2019 yılında Pakistan’da, bir gazetenin, “aşk” temasının ahlaksızlığı, çıplaklığı ve hayasızlığı teşvik ettiğini yazması sonrasında, başkent İslamabad’da “sevgililer günü” kutlamaları, İslam kültürünün parçası olmadığı gerekçesiyle yasaklanmış. Yani Pakistan’da devlet kurumlarında ve kamuya açık alanlarda sevgililer günü kutlamalarına bundan böyle izin verilmeyecekmiş. Daha da kötüsü, mahkeme kararında, sevgililer gününün medyada teşvik edilmemesi veya hakkında haber yapılmaması hükmü de yer almış.
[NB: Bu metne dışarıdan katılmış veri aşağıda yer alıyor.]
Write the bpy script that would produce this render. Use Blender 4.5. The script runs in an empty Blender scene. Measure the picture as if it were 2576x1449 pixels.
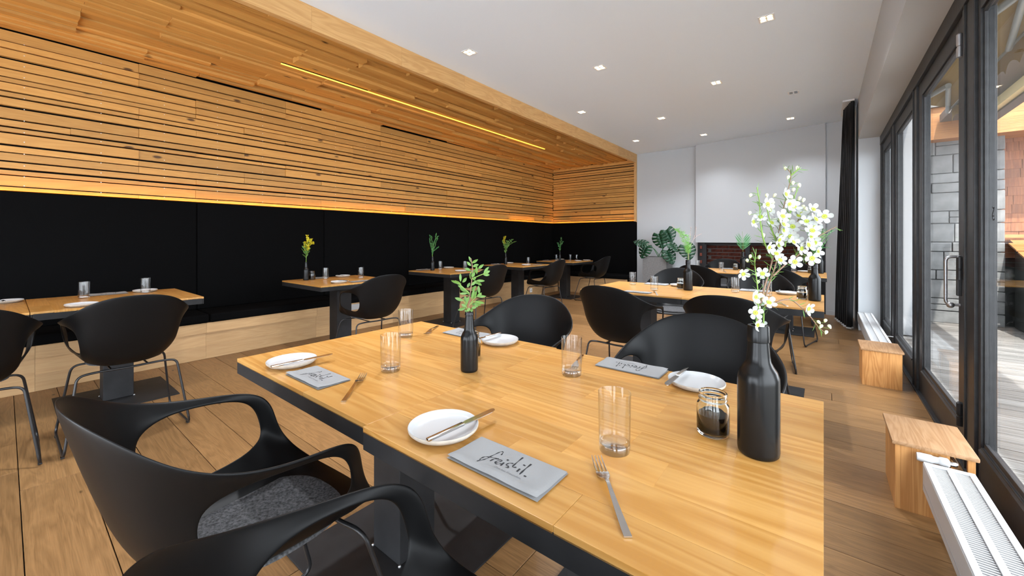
import bpy, bmesh, math, random
from mathutils import Vector, Matrix
R = random.Random(7)
SC = bpy.context.scene
COL = SC.collection
PI = math.pi

# ------------------------------------------------------------------ camera, sky, sun, exposure
cam = bpy.data.cameras.new('camera')
cam.sensor_fit = 'HORIZONTAL'; cam.sensor_width = 36.0
cam.lens = 36.0 * 1001.0 / 2576.0
cam.shift_y = -(724.5 - 603.0) / 2576.0
cam.clip_start = 0.02
camo = bpy.data.objects.new('camera', cam); COL.objects.link(camo)
camo.location = (0, 0, 1.194)
camo.rotation_euler = (PI / 2, 0, math.atan2(784, 1001))
SC.camera = camo

w = bpy.data.worlds.new('sky'); SC.world = w; w.use_nodes = True
bgn = w.node_tree.nodes['Background']
bgn.inputs[0].default_value = (0.90, 0.97, 1.06, 1); bgn.inputs[1].default_value = 4.0

sun = bpy.data.lights.new('sun', 'SUN'); sun.energy = 4.5; sun.angle = 0.01; sun.color = (1, 0.97, 0.92)
suno = bpy.data.objects.new('sun', sun); COL.objects.link(suno)
suno.rotation_euler = Vector((-0.23, 1.0, -1.45)).to_track_quat('-Z', 'Y').to_euler()
suno.location = (3, -6, 9)

SC.view_settings.view_transform = 'Standard'
SC.view_settings.look = 'None'
SC.view_settings.gamma = 1.0
SC.view_settings.use_curve_mapping = False
SC.view_settings.exposure = 1.42

# ------------------------------------------------------------------ materials
def nmat(name):
    m = bpy.data.materials.new(name); m.use_nodes = True
    nt = m.node_tree
    return m, nt, nt.nodes['Principled BSDF']

def N(nt, t, **kw):
    n = nt.nodes.new(t)
    for k, v in kw.items(): setattr(n, k, v)
    return n

def L(nt, a, b): nt.links.new(a, b)

def flat(name, col, rough=0.5, metal=0.0, spec=0.5, var=0.0, bump=0.0, bscale=200.0, sheen=0.0, trans=0.0, ior=1.45, nscale=6.0, coat=0.0):
    m, nt, p = nmat(name)
    p.inputs['Base Color'].default_value = (*col, 1)
    p.inputs['Roughness'].default_value = rough
    p.inputs['Metallic'].default_value = metal
    p.inputs['Specular IOR Level'].default_value = spec
    p.inputs['IOR'].default_value = ior
    if sheen: p.inputs['Sheen Weight'].default_value = sheen
    if coat: p.inputs['Coat Weight'].default_value = coat
    if trans: p.inputs['Transmission Weight'].default_value = trans
    if var or bump:
        tc = N(nt, 'ShaderNodeTexCoord')
    if var:
        no = N(nt, 'ShaderNodeTexNoise'); no.inputs['Scale'].default_value = nscale; no.inputs['Detail'].default_value = 6
        L(nt, tc.outputs['Object'], no.inputs['Vector'])
        r = N(nt, 'ShaderNodeValToRGB')
        r.color_ramp.elements[0].position = 0.3; r.color_ramp.elements[1].position = 0.7
        r.color_ramp.elements[0].color = (*[c * (1 - var) for c in col], 1)
        r.color_ramp.elements[1].color = (*[min(1, c * (1 + var)) for c in col], 1)
        L(nt, no.outputs['Fac'], r.inputs['Fac']); L(nt, r.outputs['Color'], p.inputs['Base Color'])
    if bump:
        nb = N(nt, 'ShaderNodeTexNoise'); nb.inputs['Scale'].default_value = bscale; nb.inputs['Detail'].default_value = 3
        L(nt, tc.outputs['Object'], nb.inputs['Vector'])
        b = N(nt, 'ShaderNodeBump'); b.inputs['Strength'].default_value = bump; b.inputs['Distance'].default_value = 0.002
        L(nt, nb.outputs['Fac'], b.inputs['Height']); L(nt, b.outputs['Normal'], p.inputs['Normal'])
    return m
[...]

Batı basınında çok sık yer alan bir konu da Afganistan’daki kadın-erkek ilişkileri; çünkü Afgan kadınlarının sevgi ifade etmesi toplumsal bir yasakmış. Kızının aşık olduğunu öğrenen bir annenin bunu oğullarına aktarırken kızını gösterip “kurtulun bundan” dediğini okuduğumda çok üzülmüştüm. Kardeşlerinin kimliği açıklanmayan kızı öldürmeye geldiklerinde ağladığını, ayaklarına kapanarak yalvardığını ve elinde tuttuğu “Kuran” aşkına öldürmemelerini istediğini, sonunda hayatta kalmayı başarsa da kendisi ile kimsenin evlenmek istemediğini, toplum bazında yeterince temiz olmadığını düşündüğünü ürpererek okumuştum.
Aslında aklımda sevgililer gününü daha fazla işlemek ve “sevgililer günü” temalı koleksiyonlardan bahsetmek vardı. Açık söyleyeyim, kayyuma karşı direnen çocukların çektiği eziyeti düşününce ekleyecek pembe sözcükler bulamadım. Ne diyelim, sevginin gücü savaşı yensin; silahlar değil, sevgi diliyle aşıklar konuşsun.


Güzellikleri biriktirmenizi dilerim.